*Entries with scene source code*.
-- begin --

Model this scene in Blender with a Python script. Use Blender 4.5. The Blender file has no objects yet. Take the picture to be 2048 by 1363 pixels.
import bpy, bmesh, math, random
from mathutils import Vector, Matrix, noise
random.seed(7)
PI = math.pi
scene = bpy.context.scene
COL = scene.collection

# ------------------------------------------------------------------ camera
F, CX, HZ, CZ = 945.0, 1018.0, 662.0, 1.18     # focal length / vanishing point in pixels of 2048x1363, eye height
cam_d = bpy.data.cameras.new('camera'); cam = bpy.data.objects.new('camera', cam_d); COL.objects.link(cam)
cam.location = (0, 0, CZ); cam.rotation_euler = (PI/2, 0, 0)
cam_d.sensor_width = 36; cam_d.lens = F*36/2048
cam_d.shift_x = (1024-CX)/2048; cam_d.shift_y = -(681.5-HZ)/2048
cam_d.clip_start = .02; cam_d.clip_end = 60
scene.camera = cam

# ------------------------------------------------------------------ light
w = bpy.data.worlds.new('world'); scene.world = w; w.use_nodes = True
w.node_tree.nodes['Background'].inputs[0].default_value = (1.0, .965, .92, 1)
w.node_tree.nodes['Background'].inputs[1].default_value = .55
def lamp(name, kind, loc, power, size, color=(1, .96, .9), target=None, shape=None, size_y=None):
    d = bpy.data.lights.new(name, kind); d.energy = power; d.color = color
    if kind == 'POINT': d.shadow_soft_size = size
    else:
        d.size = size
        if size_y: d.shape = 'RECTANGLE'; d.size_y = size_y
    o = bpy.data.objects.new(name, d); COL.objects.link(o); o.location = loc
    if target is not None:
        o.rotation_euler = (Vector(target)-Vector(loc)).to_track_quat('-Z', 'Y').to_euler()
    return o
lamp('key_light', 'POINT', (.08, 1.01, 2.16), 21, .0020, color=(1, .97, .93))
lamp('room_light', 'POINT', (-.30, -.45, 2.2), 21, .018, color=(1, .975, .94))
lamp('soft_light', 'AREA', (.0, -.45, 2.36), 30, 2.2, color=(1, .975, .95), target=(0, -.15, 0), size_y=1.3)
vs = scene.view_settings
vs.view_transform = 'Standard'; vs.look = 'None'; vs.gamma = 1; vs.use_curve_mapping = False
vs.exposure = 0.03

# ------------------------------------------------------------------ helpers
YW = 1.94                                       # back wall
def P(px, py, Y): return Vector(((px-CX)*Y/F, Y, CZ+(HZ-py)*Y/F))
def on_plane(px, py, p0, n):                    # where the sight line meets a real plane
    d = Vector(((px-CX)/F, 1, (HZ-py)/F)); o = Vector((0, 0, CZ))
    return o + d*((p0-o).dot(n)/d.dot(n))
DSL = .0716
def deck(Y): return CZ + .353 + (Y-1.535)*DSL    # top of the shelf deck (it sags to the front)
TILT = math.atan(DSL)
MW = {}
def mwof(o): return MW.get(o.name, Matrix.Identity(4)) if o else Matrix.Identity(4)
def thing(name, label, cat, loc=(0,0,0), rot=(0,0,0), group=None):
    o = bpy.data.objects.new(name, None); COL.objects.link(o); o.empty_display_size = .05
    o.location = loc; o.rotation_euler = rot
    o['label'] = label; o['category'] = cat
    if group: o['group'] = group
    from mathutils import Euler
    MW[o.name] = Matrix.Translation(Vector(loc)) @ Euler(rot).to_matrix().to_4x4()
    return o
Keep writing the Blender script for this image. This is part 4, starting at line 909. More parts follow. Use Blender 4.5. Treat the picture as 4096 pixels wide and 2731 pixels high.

-- end --

Set down each entry again, unchanged.

Model this scene in Blender with a Python script. Use Blender 4.5. The Blender file has no objects yet. Take the picture to be 2048 by 1363 pixels.
import bpy, bmesh, math, random
from mathutils import Vector, Matrix, noise
random.seed(7)
PI = math.pi
scene = bpy.context.scene
COL = scene.collection

# ------------------------------------------------------------------ camera
F, CX, HZ, CZ = 945.0, 1018.0, 662.0, 1.18     # focal length / vanishing point in pixels of 2048x1363, eye height
cam_d = bpy.data.cameras.new('camera'); cam = bpy.data.objects.new('camera', cam_d); COL.objects.link(cam)
cam.location = (0, 0, CZ); cam.rotation_euler = (PI/2, 0, 0)
cam_d.sensor_width = 36; cam_d.lens = F*36/2048
cam_d.shift_x = (1024-CX)/2048; cam_d.shift_y = -(681.5-HZ)/2048
cam_d.clip_start = .02; cam_d.clip_end = 60
scene.camera = cam

# ------------------------------------------------------------------ light
w = bpy.data.worlds.new('world'); scene.world = w; w.use_nodes = True
w.node_tree.nodes['Background'].inputs[0].default_value = (1.0, .965, .92, 1)
w.node_tree.nodes['Background'].inputs[1].default_value = .55
def lamp(name, kind, loc, power, size, color=(1, .96, .9), target=None, shape=None, size_y=None):
    d = bpy.data.lights.new(name, kind); d.energy = power; d.color = color
    if kind == 'POINT': d.shadow_soft_size = size
    else:
        d.size = size
        if size_y: d.shape = 'RECTANGLE'; d.size_y = size_y
    o = bpy.data.objects.new(name, d); COL.objects.link(o); o.location = loc
    if target is not None:
        o.rotation_euler = (Vector(target)-Vector(loc)).to_track_quat('-Z', 'Y').to_euler()
    return o
lamp('key_light', 'POINT', (.08, 1.01, 2.16), 21, .0020, color=(1, .97, .93))
lamp('room_light', 'POINT', (-.30, -.45, 2.2), 21, .018, color=(1, .975, .94))
lamp('soft_light', 'AREA', (.0, -.45, 2.36), 30, 2.2, color=(1, .975, .95), target=(0, -.15, 0), size_y=1.3)
vs = scene.view_settings
vs.view_transform = 'Standard'; vs.look = 'None'; vs.gamma = 1; vs.use_curve_mapping = False
vs.exposure = 0.03

# ------------------------------------------------------------------ helpers
YW = 1.94                                       # back wall
def P(px, py, Y): return Vector(((px-CX)*Y/F, Y, CZ+(HZ-py)*Y/F))
def on_plane(px, py, p0, n):                    # where the sight line meets a real plane
    d = Vector(((px-CX)/F, 1, (HZ-py)/F)); o = Vector((0, 0, CZ))
    return o + d*((p0-o).dot(n)/d.dot(n))
DSL = .0716
def deck(Y): return CZ + .353 + (Y-1.535)*DSL    # top of the shelf deck (it sags to the front)
TILT = math.atan(DSL)
MW = {}
def mwof(o): return MW.get(o.name, Matrix.Identity(4)) if o else Matrix.Identity(4)
def thing(name, label, cat, loc=(0,0,0), rot=(0,0,0), group=None):
    o = bpy.data.objects.new(name, None); COL.objects.link(o); o.empty_display_size = .05
    o.location = loc; o.rotation_euler = rot
    o['label'] = label; o['category'] = cat
    if group: o['group'] = group
    from mathutils import Euler
    MW[o.name] = Matrix.Translation(Vector(loc)) @ Euler(rot).to_matrix().to_4x4()
    return o
Keep writing the Blender script for this image. This is part 4, starting at line 909. More parts follow. Use Blender 4.5. Treat the picture as 4096 pixels wide and 2731 pixels high.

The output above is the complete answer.